Pensions - Articles - Partial reforms risk leaving millions with weaker protection


People’s Partnership has called for the FCA proposals (CP25/39) to apply to the whole defined contribution market, warning that partial reforms risks leaving millions of savers with weaker protections. While welcoming the FCA’s direction of travel, the provider of People’s Pension, said further improvements are needed to ensure consistent outcomes for all savers.

Speaking about implementation, the provider of the UK’s biggest commercial master trust1 said delivering meaningful reform will require close alignment between the FCA and the DWP, so changes apply consistently across both contract-based and trust-based schemes. Without a coordinated approach, it warned there is a risk of a regulatory divide emerging that leads to uneven protections for savers and unnecessary complexity for schemes.
 
The provider added that the proposals will need to work alongside reforms in the forthcoming Pensions Schemes Bill and further action should be taken to address practices such as the use of incentives, if they are to deliver consistent protections across the market.
 
Assessing the proposals themselves, People’s Partnership said they represent, in principle, a clear improvement on the current transfer process, which focuses on speed and convenience rather than quality of outcome.
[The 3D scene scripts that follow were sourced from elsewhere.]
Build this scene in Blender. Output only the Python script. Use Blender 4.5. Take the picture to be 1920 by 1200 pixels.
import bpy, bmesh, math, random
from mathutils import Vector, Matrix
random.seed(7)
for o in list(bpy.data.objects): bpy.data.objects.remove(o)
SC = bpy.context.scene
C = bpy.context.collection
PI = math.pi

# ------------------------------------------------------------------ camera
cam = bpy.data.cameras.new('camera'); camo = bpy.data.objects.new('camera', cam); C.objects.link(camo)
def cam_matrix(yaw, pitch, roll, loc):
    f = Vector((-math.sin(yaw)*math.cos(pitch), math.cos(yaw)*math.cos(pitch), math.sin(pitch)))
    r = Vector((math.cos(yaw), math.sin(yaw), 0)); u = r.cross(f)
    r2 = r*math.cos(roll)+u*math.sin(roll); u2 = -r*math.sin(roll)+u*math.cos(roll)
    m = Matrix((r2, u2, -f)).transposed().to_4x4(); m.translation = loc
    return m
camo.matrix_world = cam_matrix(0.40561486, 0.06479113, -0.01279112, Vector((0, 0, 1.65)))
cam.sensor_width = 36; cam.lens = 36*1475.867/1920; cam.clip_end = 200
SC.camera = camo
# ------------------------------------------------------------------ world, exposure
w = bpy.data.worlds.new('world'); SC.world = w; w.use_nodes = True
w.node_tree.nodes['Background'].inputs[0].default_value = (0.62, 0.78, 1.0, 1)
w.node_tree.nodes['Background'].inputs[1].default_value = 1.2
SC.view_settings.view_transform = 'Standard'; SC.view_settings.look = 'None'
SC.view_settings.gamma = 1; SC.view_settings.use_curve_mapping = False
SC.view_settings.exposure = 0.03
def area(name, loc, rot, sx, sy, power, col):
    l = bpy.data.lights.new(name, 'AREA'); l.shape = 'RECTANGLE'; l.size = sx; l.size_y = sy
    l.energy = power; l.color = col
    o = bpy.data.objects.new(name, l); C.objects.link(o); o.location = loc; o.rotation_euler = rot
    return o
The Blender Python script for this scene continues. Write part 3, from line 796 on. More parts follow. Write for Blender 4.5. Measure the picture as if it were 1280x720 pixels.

It welcomed the FCA’s focus on clearer information and better decision-making, adding that implementing reforms now, even if they are refined over time, would be preferable to maintaining the status quo.
 
Patrick Heath-Lay, CEO of People’s Partnership, said: “The FCA’s proposals around improving the pension transfer process are a significant step in the right direction but they will only work properly if they apply across the whole market and align to the wider pension bill reforms.
 
“Unless these measures apply to trust-based pension schemes, there is a risk of creating a divide for millions of pensions savers. We are calling on the DWP to act quickly and introduce regulations at the same time as those that the FCA is proposing for contract-based pension schemes.
 
“We need to ‘walk in the shoes of savers’ who have little, if any, understanding of retail vs workplace pensions or indeed contract vs trust-based schemes. These reforms need to be centred on savers and as such regulatory parity must be central to the changes. Fragmenting the rules would add unnecessary complexity, increase administration costs, make the system harder to navigate for schemes and expose savers to unnecessary risk.
 
“A single, aligned approach is within reach. Regulatory consistency would support a simple, whole-of-market solution that protects all savers, supports the wider value for money agenda and avoids adding avoidable burden to the system. We believe the proposals could be strengthened further by including an outright ban on incentives, which have no place in pension transfer decisions.”